Exercise description: Reproduce all of the material word for word.

Information supplied:
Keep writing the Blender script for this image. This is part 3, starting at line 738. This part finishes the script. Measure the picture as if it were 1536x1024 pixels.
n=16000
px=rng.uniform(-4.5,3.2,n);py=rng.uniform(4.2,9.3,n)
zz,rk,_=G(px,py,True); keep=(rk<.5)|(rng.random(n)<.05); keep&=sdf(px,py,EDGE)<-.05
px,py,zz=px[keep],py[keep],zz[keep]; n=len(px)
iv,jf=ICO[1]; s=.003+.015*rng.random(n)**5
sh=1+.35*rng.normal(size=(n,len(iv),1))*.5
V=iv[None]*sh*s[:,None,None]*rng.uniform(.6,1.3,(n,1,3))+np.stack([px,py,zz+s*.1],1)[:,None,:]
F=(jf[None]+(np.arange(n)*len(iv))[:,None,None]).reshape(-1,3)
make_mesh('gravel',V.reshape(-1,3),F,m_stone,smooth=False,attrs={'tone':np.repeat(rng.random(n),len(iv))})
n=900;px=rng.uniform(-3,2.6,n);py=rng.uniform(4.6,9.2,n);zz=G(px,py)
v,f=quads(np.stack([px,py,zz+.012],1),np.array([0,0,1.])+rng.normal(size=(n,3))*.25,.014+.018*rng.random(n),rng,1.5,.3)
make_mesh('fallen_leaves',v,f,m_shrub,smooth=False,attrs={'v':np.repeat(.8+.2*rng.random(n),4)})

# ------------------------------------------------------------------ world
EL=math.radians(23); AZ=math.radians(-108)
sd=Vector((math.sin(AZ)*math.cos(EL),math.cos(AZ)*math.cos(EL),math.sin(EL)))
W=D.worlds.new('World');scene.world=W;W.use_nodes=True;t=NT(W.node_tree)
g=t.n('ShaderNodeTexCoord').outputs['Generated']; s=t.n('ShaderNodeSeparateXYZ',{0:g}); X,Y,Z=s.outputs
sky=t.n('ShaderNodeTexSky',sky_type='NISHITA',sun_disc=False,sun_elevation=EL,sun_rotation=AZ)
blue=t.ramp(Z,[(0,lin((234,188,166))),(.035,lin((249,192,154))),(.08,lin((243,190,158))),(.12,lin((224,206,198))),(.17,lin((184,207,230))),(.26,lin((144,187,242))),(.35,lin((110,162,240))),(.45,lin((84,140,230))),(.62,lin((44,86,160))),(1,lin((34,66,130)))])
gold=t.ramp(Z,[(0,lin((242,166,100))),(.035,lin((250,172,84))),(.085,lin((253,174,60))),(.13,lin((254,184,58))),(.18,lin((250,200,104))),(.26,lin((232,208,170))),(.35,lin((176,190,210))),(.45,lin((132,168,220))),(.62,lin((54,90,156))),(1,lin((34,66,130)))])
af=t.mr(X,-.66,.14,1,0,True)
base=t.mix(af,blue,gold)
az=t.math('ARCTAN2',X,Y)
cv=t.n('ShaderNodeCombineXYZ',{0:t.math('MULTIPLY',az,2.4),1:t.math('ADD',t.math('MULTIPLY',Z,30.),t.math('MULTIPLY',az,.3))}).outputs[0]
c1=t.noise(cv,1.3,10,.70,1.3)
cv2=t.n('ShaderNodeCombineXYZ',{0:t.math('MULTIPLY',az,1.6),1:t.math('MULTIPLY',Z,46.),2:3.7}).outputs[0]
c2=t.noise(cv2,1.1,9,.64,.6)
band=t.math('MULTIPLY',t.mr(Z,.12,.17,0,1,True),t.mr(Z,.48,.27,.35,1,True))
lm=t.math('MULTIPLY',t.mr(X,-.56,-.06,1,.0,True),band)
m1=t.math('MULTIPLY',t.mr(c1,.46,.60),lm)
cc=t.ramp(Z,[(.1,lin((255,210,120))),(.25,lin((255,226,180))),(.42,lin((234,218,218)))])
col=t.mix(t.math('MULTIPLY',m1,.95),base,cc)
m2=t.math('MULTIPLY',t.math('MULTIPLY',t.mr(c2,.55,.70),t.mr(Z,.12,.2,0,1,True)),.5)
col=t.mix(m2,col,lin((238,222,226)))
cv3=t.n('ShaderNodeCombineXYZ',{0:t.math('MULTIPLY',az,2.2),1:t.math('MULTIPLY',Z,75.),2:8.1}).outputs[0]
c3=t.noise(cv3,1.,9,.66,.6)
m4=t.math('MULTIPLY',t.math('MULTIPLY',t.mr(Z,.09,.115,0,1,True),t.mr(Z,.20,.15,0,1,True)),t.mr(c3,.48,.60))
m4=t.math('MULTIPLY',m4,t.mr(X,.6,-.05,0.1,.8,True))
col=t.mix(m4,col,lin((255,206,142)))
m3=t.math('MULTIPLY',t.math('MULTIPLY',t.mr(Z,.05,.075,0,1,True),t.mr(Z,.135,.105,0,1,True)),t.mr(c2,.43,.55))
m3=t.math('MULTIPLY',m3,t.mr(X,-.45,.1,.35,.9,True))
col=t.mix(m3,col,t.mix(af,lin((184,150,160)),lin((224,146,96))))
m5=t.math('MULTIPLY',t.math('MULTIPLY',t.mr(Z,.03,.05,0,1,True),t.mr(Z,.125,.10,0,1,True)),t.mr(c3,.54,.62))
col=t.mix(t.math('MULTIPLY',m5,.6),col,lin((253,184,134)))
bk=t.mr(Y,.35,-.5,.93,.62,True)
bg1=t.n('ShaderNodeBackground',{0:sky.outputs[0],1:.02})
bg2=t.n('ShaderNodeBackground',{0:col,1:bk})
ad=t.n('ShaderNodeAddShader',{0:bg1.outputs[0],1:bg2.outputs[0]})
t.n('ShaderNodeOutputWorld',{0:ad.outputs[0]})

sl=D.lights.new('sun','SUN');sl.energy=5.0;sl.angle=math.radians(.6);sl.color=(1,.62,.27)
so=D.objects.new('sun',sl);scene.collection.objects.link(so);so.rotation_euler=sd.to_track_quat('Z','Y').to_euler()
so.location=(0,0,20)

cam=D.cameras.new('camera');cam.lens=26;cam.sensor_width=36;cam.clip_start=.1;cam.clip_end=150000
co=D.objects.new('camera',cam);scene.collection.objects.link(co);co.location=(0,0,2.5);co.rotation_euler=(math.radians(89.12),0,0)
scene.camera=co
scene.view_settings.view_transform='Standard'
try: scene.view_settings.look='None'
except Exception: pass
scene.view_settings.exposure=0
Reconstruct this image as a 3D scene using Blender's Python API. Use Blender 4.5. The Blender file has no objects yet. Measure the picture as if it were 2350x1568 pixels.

Answer:
Keep writing the Blender script for this image. This is part 3, starting at line 738. This part finishes the script. Measure the picture as if it were 1536x1024 pixels.
n=16000
px=rng.uniform(-4.5,3.2,n);py=rng.uniform(4.2,9.3,n)
zz,rk,_=G(px,py,True); keep=(rk<.5)|(rng.random(n)<.05); keep&=sdf(px,py,EDGE)<-.05
px,py,zz=px[keep],py[keep],zz[keep]; n=len(px)
iv,jf=ICO[1]; s=.003+.015*rng.random(n)**5
sh=1+.35*rng.normal(size=(n,len(iv),1))*.5
V=iv[None]*sh*s[:,None,None]*rng.uniform(.6,1.3,(n,1,3))+np.stack([px,py,zz+s*.1],1)[:,None,:]
F=(jf[None]+(np.arange(n)*len(iv))[:,None,None]).reshape(-1,3)
make_mesh('gravel',V.reshape(-1,3),F,m_stone,smooth=False,attrs={'tone':np.repeat(rng.random(n),len(iv))})
n=900;px=rng.uniform(-3,2.6,n);py=rng.uniform(4.6,9.2,n);zz=G(px,py)
v,f=quads(np.stack([px,py,zz+.012],1),np.array([0,0,1.])+rng.normal(size=(n,3))*.25,.014+.018*rng.random(n),rng,1.5,.3)
make_mesh('fallen_leaves',v,f,m_shrub,smooth=False,attrs={'v':np.repeat(.8+.2*rng.random(n),4)})

# ------------------------------------------------------------------ world
EL=math.radians(23); AZ=math.radians(-108)
sd=Vector((math.sin(AZ)*math.cos(EL),math.cos(AZ)*math.cos(EL),math.sin(EL)))
W=D.worlds.new('World');scene.world=W;W.use_nodes=True;t=NT(W.node_tree)
g=t.n('ShaderNodeTexCoord').outputs['Generated']; s=t.n('ShaderNodeSeparateXYZ',{0:g}); X,Y,Z=s.outputs
sky=t.n('ShaderNodeTexSky',sky_type='NISHITA',sun_disc=False,sun_elevation=EL,sun_rotation=AZ)
blue=t.ramp(Z,[(0,lin((234,188,166))),(.035,lin((249,192,154))),(.08,lin((243,190,158))),(.12,lin((224,206,198))),(.17,lin((184,207,230))),(.26,lin((144,187,242))),(.35,lin((110,162,240))),(.45,lin((84,140,230))),(.62,lin((44,86,160))),(1,lin((34,66,130)))])
gold=t.ramp(Z,[(0,lin((242,166,100))),(.035,lin((250,172,84))),(.085,lin((253,174,60))),(.13,lin((254,184,58))),(.18,lin((250,200,104))),(.26,lin((232,208,170))),(.35,lin((176,190,210))),(.45,lin((132,168,220))),(.62,lin((54,90,156))),(1,lin((34,66,130)))])
af=t.mr(X,-.66,.14,1,0,True)
base=t.mix(af,blue,gold)
az=t.math('ARCTAN2',X,Y)
cv=t.n('ShaderNodeCombineXYZ',{0:t.math('MULTIPLY',az,2.4),1:t.math('ADD',t.math('MULTIPLY',Z,30.),t.math('MULTIPLY',az,.3))}).outputs[0]
c1=t.noise(cv,1.3,10,.70,1.3)
cv2=t.n('ShaderNodeCombineXYZ',{0:t.math('MULTIPLY',az,1.6),1:t.math('MULTIPLY',Z,46.),2:3.7}).outputs[0]
c2=t.noise(cv2,1.1,9,.64,.6)
band=t.math('MULTIPLY',t.mr(Z,.12,.17,0,1,True),t.mr(Z,.48,.27,.35,1,True))
lm=t.math('MULTIPLY',t.mr(X,-.56,-.06,1,.0,True),band)
m1=t.math('MULTIPLY',t.mr(c1,.46,.60),lm)
cc=t.ramp(Z,[(.1,lin((255,210,120))),(.25,lin((255,226,180))),(.42,lin((234,218,218)))])
col=t.mix(t.math('MULTIPLY',m1,.95),base,cc)
m2=t.math('MULTIPLY',t.math('MULTIPLY',t.mr(c2,.55,.70),t.mr(Z,.12,.2,0,1,True)),.5)
col=t.mix(m2,col,lin((238,222,226)))
cv3=t.n('ShaderNodeCombineXYZ',{0:t.math('MULTIPLY',az,2.2),1:t.math('MULTIPLY',Z,75.),2:8.1}).outputs[0]
c3=t.noise(cv3,1.,9,.66,.6)
m4=t.math('MULTIPLY',t.math('MULTIPLY',t.mr(Z,.09,.115,0,1,True),t.mr(Z,.20,.15,0,1,True)),t.mr(c3,.48,.60))
m4=t.math('MULTIPLY',m4,t.mr(X,.6,-.05,0.1,.8,True))
col=t.mix(m4,col,lin((255,206,142)))
m3=t.math('MULTIPLY',t.math('MULTIPLY',t.mr(Z,.05,.075,0,1,True),t.mr(Z,.135,.105,0,1,True)),t.mr(c2,.43,.55))
m3=t.math('MULTIPLY',m3,t.mr(X,-.45,.1,.35,.9,True))
col=t.mix(m3,col,t.mix(af,lin((184,150,160)),lin((224,146,96))))
m5=t.math('MULTIPLY',t.math('MULTIPLY',t.mr(Z,.03,.05,0,1,True),t.mr(Z,.125,.10,0,1,True)),t.mr(c3,.54,.62))
col=t.mix(t.math('MULTIPLY',m5,.6),col,lin((253,184,134)))
bk=t.mr(Y,.35,-.5,.93,.62,True)
bg1=t.n('ShaderNodeBackground',{0:sky.outputs[0],1:.02})
bg2=t.n('ShaderNodeBackground',{0:col,1:bk})
ad=t.n('ShaderNodeAddShader',{0:bg1.outputs[0],1:bg2.outputs[0]})
t.n('ShaderNodeOutputWorld',{0:ad.outputs[0]})

sl=D.lights.new('sun','SUN');sl.energy=5.0;sl.angle=math.radians(.6);sl.color=(1,.62,.27)
so=D.objects.new('sun',sl);scene.collection.objects.link(so);so.rotation_euler=sd.to_track_quat('Z','Y').to_euler()
so.location=(0,0,20)

cam=D.cameras.new('camera');cam.lens=26;cam.sensor_width=36;cam.clip_start=.1;cam.clip_end=150000
co=D.objects.new('camera',cam);scene.collection.objects.link(co);co.location=(0,0,2.5);co.rotation_euler=(math.radians(89.12),0,0)
scene.camera=co
scene.view_settings.view_transform='Standard'
try: scene.view_settings.look='None'
except Exception: pass
scene.view_settings.exposure=0
Reconstruct this image as a 3D scene using Blender's Python API. Use Blender 4.5. The Blender file has no objects yet. Measure the picture as if it were 2350x1568 pixels.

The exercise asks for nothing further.